##### SUPPLIED DATA #####
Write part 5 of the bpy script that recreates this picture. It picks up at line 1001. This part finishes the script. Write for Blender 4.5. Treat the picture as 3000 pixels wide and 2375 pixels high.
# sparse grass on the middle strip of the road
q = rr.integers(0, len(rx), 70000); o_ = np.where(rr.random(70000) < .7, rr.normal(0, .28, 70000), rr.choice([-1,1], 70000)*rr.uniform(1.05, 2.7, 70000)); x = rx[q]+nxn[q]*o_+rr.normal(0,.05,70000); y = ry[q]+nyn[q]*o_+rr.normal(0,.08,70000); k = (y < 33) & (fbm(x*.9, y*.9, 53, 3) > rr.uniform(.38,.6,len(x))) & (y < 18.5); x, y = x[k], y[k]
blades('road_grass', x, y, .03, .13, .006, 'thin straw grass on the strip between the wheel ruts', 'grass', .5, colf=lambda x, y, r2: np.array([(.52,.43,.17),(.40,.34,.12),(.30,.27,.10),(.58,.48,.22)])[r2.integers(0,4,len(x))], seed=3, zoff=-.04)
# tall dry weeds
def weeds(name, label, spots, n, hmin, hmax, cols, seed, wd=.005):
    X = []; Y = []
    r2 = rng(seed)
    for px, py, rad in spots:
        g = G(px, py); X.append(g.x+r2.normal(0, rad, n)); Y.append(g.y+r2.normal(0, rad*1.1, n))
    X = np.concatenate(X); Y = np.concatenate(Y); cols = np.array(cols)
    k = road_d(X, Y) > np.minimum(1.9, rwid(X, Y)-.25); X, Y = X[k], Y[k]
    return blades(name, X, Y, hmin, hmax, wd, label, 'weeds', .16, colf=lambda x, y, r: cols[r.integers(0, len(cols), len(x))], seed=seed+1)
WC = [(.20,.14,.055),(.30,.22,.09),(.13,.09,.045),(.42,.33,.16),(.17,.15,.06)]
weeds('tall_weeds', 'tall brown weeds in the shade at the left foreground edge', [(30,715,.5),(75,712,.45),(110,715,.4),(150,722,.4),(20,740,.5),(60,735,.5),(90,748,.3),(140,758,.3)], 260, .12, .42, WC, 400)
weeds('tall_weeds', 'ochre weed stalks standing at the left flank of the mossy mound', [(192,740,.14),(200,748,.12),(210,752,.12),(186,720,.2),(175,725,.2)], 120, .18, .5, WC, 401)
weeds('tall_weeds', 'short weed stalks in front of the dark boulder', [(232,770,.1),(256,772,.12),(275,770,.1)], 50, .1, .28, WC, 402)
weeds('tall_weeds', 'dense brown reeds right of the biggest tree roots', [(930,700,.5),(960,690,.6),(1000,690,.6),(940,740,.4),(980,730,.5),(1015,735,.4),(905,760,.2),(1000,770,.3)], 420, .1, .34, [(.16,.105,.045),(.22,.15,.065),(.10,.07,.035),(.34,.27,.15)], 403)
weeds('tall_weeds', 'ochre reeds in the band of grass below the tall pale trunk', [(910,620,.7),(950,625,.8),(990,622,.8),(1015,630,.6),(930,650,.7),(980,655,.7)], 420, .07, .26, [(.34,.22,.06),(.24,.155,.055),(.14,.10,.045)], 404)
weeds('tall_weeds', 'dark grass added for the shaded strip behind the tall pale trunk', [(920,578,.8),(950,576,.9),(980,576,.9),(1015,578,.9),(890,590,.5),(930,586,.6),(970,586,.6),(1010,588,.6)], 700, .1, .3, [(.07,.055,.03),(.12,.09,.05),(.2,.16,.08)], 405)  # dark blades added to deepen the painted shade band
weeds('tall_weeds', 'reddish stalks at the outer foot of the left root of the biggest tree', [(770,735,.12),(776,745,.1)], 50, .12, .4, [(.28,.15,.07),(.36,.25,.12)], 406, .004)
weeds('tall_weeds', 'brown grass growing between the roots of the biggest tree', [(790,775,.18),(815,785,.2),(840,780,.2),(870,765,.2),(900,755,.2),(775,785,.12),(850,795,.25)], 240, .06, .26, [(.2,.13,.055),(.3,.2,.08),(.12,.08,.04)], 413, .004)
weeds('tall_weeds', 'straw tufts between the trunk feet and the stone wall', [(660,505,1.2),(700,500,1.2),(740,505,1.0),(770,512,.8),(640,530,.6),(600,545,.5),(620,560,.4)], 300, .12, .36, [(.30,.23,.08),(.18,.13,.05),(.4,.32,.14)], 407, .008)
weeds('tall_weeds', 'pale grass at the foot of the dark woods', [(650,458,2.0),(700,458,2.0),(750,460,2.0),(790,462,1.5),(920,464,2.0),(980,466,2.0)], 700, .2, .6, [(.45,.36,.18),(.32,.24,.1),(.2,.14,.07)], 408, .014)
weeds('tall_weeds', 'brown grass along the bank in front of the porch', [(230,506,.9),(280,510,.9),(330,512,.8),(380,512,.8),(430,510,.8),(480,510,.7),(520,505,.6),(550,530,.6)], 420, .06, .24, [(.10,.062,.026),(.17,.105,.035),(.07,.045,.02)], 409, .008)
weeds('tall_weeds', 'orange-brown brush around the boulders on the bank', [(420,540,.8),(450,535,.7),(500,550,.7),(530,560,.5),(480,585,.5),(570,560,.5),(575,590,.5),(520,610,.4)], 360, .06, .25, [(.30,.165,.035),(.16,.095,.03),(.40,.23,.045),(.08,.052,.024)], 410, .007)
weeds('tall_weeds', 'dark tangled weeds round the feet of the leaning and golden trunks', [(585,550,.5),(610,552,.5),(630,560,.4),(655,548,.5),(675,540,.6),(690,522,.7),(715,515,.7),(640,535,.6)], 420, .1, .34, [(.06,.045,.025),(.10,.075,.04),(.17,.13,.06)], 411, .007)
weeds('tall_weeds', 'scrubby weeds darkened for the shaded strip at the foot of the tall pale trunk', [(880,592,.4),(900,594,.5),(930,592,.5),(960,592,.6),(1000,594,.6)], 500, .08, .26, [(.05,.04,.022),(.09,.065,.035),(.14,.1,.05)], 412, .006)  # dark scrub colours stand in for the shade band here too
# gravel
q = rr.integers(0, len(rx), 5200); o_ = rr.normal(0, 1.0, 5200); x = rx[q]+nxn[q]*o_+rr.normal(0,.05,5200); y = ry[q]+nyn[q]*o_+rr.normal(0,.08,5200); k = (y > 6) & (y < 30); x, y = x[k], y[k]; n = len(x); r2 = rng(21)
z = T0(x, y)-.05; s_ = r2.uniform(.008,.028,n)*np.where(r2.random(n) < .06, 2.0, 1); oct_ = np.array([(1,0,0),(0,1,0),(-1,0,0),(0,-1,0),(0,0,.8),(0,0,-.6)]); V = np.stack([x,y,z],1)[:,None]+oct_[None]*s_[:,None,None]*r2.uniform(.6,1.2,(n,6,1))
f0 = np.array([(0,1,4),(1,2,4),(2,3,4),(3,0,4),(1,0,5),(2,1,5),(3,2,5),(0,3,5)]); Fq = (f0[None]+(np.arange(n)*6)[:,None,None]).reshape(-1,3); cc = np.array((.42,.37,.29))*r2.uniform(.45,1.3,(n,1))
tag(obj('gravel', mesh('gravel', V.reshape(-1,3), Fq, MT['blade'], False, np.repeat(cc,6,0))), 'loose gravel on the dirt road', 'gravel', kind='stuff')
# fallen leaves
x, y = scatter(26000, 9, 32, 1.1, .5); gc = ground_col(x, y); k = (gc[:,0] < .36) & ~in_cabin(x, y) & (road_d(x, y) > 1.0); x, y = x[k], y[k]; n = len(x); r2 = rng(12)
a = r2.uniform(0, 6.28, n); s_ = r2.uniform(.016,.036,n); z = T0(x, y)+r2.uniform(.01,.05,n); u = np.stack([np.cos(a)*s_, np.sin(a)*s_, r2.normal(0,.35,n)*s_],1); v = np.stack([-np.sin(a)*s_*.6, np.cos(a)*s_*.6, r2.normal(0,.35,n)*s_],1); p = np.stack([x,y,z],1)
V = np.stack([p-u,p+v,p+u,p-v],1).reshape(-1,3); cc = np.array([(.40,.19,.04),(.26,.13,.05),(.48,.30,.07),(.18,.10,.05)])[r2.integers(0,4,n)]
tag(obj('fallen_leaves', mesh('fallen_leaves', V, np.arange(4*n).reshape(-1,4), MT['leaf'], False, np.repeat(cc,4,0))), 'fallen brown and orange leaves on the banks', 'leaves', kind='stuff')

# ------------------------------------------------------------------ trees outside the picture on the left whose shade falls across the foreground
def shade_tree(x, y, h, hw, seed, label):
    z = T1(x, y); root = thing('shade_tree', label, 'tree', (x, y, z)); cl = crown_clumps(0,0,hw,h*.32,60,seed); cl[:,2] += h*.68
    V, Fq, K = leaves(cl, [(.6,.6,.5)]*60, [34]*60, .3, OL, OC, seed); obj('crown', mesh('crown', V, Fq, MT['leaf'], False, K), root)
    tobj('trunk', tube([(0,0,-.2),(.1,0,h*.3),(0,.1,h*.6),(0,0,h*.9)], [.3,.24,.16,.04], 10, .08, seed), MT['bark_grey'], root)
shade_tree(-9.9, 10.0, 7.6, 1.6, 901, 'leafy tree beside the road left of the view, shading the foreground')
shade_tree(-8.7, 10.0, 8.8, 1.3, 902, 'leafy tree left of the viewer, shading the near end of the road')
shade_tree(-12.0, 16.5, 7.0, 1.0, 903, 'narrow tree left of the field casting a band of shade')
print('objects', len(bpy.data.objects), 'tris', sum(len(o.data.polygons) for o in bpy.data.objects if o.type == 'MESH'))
#####
→ AIM OF THE TASK
Copy out every line of the listing that contains the string "pale".

→ RESPONSE FOR THIS EXERCISE
weeds('tall_weeds', 'ochre reeds in the band of grass below the tall pale trunk', [(910,620,.7),(950,625,.8),(990,622,.8),(1015,630,.6),(930,650,.7),(980,655,.7)], 420, .07, .26, [(.34,.22,.06),(.24,.155,.055),(.14,.10,.045)], 404)
weeds('tall_weeds', 'dark grass added for the shaded strip behind the tall pale trunk', [(920,578,.8),(950,576,.9),(980,576,.9),(1015,578,.9),(890,590,.5),(930,586,.6),(970,586,.6),(1010,588,.6)], 700, .1, .3, [(.07,.055,.03),(.12,.09,.05),(.2,.16,.08)], 405)  # dark blades added to deepen the painted shade band
weeds('tall_weeds', 'pale grass at the foot of the dark woods', [(650,458,2.0),(700,458,2.0),(750,460,2.0),(790,462,1.5),(920,464,2.0),(980,466,2.0)], 700, .2, .6, [(.45,.36,.18),(.32,.24,.1),(.2,.14,.07)], 408, .014)
weeds('tall_weeds', 'scrubby weeds darkened for the shaded strip at the foot of the tall pale trunk', [(880,592,.4),(900,594,.5),(930,592,.5),(960,592,.6),(1000,594,.6)], 500, .08, .26, [(.05,.04,.022),(.09,.065,.035),(.14,.1,.05)], 412, .006)  # dark scrub colours stand in for the shade band here too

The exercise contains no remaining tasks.